La realtà e i fantasmi nella Napoli magica e contraddittoria di Ferzan Ozpetek

PIANETA CINEMA a cura di Elio Rabbione

 

Napoli come immagine di vita e di morte, con i suoi riti e le sue magie, i selciati delle piazze e i vicoli stretti e affollati, il sole che illumina e le ombre che nascondono, gli antri e i sontuosi palazzi di una nobiltà antica. Decadente e vitale, sacra e profana. La Napoli – è lei la vera protagonista del film, a lei il film è dedicato, in basso a destra sull’iniziale sfondo nero: “A Napoli” – della morte, e Ferzan Ozpetek ha avuto ben presente il “forte senso di morte” che occupa la città campana e su questo senso ha costruito Napoli velata, mescolando ancora una volta la realtà e una suprema immaginazione, la vita di tutti i giorni e i ricordi che accompagnano i personaggi e lo spettatore allo stesso tempo in un passato che stupisce e sconvolge e coinvolge come già in un domani che si stabilisce in ben diverse dimensioni, frutto di sciamaniche premonizioni. Una cifra che amiamo – in una filmografia che ha toccato piccoli capolavori e che ha pure avuto riuscite assai inferiori -, da Saturno contro a Mine vaganti, qui il maggior termine di paragone potrebbe essere Magnifica presenza, se là il tono, dentro gli incubi di Elio Germano, non fosse stato quello prepotente e sinistramente allegro della commedia.

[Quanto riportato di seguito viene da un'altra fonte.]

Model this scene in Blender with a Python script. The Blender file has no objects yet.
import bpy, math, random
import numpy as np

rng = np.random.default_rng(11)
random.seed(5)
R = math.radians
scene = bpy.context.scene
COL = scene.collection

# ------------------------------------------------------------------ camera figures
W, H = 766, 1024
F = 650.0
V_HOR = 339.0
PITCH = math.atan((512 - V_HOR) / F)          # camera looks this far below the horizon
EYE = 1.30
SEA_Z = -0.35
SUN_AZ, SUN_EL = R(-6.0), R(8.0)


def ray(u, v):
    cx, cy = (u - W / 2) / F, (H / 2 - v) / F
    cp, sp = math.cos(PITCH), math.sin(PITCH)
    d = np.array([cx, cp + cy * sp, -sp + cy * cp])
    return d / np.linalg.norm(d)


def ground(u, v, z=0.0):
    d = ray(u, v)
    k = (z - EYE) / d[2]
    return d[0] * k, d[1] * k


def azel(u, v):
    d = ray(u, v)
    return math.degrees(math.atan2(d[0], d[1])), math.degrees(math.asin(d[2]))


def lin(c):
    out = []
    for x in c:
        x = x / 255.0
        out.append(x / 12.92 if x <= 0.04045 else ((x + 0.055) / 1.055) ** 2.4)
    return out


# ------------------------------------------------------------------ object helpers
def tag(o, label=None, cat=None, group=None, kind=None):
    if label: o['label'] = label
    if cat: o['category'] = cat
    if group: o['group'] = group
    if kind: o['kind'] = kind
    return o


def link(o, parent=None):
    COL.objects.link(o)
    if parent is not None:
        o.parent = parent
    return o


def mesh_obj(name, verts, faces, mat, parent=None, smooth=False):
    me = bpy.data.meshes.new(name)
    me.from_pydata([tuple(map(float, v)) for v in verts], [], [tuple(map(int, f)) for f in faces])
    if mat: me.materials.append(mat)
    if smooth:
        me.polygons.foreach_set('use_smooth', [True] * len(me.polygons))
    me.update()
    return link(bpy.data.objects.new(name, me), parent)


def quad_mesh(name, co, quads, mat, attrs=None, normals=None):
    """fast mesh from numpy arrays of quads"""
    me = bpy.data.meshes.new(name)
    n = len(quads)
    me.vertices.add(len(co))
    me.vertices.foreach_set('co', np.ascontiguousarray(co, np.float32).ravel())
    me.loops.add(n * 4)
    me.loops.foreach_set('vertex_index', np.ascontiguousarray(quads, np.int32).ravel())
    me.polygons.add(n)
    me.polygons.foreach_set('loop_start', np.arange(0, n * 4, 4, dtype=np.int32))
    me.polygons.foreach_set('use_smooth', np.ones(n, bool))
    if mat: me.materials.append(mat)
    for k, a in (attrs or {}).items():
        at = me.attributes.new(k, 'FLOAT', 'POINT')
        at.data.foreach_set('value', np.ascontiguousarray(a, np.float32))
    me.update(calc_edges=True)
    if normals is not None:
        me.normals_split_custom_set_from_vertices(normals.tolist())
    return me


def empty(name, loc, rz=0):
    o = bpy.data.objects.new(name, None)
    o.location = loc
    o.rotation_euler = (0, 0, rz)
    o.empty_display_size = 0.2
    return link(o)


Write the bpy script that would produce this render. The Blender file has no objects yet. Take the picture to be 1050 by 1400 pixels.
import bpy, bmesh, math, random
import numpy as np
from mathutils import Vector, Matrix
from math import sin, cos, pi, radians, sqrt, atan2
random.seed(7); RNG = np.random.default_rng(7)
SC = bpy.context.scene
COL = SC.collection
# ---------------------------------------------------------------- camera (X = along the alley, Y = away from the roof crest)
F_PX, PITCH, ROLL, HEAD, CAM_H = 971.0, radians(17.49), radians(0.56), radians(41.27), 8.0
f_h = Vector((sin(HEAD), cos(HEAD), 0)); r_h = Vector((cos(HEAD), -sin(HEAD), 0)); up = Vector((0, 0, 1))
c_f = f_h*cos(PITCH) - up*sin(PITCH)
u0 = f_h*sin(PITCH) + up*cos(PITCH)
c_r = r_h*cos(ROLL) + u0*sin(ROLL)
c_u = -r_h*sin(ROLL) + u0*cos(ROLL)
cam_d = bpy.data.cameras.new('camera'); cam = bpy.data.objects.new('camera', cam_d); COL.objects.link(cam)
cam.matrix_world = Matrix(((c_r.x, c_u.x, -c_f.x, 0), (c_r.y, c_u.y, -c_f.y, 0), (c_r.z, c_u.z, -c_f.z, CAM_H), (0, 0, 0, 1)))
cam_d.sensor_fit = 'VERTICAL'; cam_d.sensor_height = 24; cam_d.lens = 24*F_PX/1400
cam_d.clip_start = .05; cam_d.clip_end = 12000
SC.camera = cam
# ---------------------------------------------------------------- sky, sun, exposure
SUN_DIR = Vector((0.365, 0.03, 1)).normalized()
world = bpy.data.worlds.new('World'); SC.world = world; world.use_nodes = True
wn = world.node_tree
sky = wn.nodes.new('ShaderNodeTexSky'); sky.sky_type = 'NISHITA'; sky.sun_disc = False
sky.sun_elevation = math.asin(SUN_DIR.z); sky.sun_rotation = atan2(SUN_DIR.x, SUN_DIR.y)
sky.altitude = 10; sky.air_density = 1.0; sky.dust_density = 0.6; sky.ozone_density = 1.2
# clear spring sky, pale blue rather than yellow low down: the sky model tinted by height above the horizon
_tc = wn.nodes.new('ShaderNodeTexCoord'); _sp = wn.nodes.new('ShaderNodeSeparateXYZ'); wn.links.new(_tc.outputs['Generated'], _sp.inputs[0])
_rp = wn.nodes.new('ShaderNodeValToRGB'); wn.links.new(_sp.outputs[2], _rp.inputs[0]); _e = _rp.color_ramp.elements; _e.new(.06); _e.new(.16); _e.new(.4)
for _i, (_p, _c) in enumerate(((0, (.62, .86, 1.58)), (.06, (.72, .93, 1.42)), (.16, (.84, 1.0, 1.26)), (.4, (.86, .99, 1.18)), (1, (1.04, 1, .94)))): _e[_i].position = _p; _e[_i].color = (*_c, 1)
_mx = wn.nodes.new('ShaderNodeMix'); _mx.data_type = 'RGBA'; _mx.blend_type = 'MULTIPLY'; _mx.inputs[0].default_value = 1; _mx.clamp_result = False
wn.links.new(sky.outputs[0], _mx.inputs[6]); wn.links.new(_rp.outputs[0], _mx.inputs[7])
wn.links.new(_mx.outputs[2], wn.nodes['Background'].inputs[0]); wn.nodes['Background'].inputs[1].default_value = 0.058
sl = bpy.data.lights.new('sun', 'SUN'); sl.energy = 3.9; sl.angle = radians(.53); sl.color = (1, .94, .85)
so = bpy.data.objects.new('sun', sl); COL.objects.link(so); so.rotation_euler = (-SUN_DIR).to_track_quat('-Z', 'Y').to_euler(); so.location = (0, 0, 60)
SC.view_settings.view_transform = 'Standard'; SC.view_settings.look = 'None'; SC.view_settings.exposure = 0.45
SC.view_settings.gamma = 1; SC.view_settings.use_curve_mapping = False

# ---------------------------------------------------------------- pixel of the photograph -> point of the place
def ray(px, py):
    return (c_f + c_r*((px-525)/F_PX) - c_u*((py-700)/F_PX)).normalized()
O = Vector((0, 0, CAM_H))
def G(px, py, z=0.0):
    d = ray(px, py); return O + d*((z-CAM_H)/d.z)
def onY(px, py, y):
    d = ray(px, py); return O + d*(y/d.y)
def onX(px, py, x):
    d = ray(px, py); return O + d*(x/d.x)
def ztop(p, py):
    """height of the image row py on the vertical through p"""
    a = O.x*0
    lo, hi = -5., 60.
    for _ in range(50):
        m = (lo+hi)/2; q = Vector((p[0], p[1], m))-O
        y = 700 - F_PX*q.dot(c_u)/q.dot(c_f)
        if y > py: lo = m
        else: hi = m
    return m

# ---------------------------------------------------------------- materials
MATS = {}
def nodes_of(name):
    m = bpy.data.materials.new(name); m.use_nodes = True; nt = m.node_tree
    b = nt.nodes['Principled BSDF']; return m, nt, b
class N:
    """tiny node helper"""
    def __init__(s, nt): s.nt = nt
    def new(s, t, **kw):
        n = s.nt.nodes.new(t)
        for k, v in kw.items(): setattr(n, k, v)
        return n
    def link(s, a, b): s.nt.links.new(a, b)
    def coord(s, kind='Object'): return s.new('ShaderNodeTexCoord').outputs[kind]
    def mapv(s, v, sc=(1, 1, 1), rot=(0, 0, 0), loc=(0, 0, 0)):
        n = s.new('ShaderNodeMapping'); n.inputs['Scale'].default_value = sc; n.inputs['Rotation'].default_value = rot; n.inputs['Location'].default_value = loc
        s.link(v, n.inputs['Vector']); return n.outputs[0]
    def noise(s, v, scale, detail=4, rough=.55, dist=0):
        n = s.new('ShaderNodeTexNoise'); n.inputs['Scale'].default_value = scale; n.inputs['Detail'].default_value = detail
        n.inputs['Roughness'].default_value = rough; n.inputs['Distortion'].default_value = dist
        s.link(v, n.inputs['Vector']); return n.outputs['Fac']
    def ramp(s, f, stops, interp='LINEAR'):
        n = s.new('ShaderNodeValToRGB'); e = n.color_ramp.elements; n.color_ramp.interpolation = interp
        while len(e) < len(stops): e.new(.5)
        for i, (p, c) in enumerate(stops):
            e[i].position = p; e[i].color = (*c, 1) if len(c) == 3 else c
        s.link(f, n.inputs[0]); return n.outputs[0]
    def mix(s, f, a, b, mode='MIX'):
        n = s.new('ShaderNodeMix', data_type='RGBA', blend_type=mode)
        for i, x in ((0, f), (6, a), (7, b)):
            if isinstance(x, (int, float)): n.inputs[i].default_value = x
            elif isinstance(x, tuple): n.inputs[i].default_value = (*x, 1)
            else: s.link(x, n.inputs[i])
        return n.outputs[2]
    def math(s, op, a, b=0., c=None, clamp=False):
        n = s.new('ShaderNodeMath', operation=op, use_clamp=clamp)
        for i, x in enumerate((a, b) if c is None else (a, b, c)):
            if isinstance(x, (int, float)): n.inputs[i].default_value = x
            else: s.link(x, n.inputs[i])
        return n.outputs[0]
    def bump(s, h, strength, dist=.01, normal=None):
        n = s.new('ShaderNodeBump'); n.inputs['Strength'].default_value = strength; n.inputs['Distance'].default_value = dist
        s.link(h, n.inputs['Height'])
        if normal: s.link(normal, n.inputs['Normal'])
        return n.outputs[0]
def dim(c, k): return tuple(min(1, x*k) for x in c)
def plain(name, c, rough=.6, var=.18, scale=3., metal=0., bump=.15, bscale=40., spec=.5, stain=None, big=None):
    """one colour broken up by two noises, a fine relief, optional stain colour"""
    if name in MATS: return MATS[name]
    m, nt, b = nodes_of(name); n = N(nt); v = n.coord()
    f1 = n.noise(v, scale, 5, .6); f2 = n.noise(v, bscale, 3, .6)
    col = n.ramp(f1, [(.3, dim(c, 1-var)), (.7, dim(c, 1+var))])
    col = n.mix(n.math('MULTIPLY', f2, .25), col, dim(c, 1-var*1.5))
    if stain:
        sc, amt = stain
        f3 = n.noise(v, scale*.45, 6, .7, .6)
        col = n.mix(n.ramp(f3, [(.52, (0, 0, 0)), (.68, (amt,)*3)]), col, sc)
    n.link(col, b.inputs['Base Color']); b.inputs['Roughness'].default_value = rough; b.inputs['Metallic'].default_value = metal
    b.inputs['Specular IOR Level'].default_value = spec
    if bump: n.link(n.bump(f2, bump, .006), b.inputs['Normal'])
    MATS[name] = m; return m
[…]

La professione di anatomopatologa obbliga anche Adriana (una Giovanna Mezzogiorno più sconcertata che convinta, lontana dal viaggio nel cuore e nella mente che era stato La finestra di fronte) a vivere con i morti, a immergersi in quel senso mentre attraversa con le sue solitudini i corridoi sotterranei dell’ospedale. È il rito antico e ambiguo della “figliata”, del “parto maschile” rappresentato attraverso un finissimo velo a iniziare la sua vicenda e l’incontro con uno sconosciuto con cui trascorrerà una notte ad alta componente erotica, come raramente s’è visto sullo schermo. Una storia che potrebbe continuare, un altro appuntamento stabilito ma il ragazzo, tra le sculture e gli affreschi carichi d’amplessi staccati dalle case di Pompei del Museo archeologico non si presenterà: Adriana lo ritroverà cadavere sul tavolo freddo del suo lavoro. Di qui non si dovrebbe raccontare più nulla di Napoli velata, lasciando a chi guarda il piacere di addentrarsi, accompagnato dai movimenti lenti e barocchi della macchina da presa, nella costruzione, non sempre perfetta (la sceneggiatura è firmata con il regista stesso da Gianni Romoli e Velia Santella) dei fantasmi – perché di fantasmi ci parla Ozpetek sopra ogni cosa – di Adriana, del dramma che l’ha segnata sin dall’infanzia, delle sue scoperte che potrebbero spingerci troppo malamente a definire un thriller il film, del doppio che è un’altra cifra cardine della storia, delle sovrapposizioni (forse potremmo scomodare anche il grande Eduardo di Questi fantasmi) e degli sguardi e delle parole artefatti, del vedere e del sentire (uno dei momenti più belli è il riandare con la memoria della zia Anna Bonaiuto al perduto amore, con le voci che s’accavallano in un misto affascinante di passato e presente), della vita della protagonista rimaneggiata e rifatta a propria immagine, negativamente (il frigo pieno di roba messa lì a imputridire, da mettere nei sacchi di plastica per essere buttata via, quando in altre occasioni il cibo era messo al centro con l’allegria di questa o quella situazione).

A tratti anche il film resta velato, colpevole di un egoismo che t’impedisce di squadernarlo in ogni sua piega, rimanendo nascosto, ondivago, ben lontano dalla volontà che ogni cosa alla fine si chiarisca. Un ultimo sobbalzo di irrealtà, Adriana scompare dietro l’angolo, in modo definitivo, mentre la macchina da presa si blocca sul nulla. Ma nei film di Ozpetek ti piace anche perderti e forse anche questo è bello. Come ti apri in questa Napoli primattrice a certi squarci indimenticabili, dalla casa del principe Caracciolo già set per Viaggio in Italia e L’oro di Napoli, alla farmacia degli Incurabili con le proprie nascoste simbologie alla cappella Sansevero con il Cristo velato, alla grande terrazza dove un gruppo di travestiti in là con gli anni sta giocando a tombola, dinanzi a un panorama indimenticabile. Sono anche i fantasmi di Ozpetek, le sue tematiche qui disordinatamente dilatate, perse in una solare irrazionalità ma pur tuttavia prova – ancora una volta – di un carico di sentimenti che non indietreggia mai dalla più assoluta coerenza.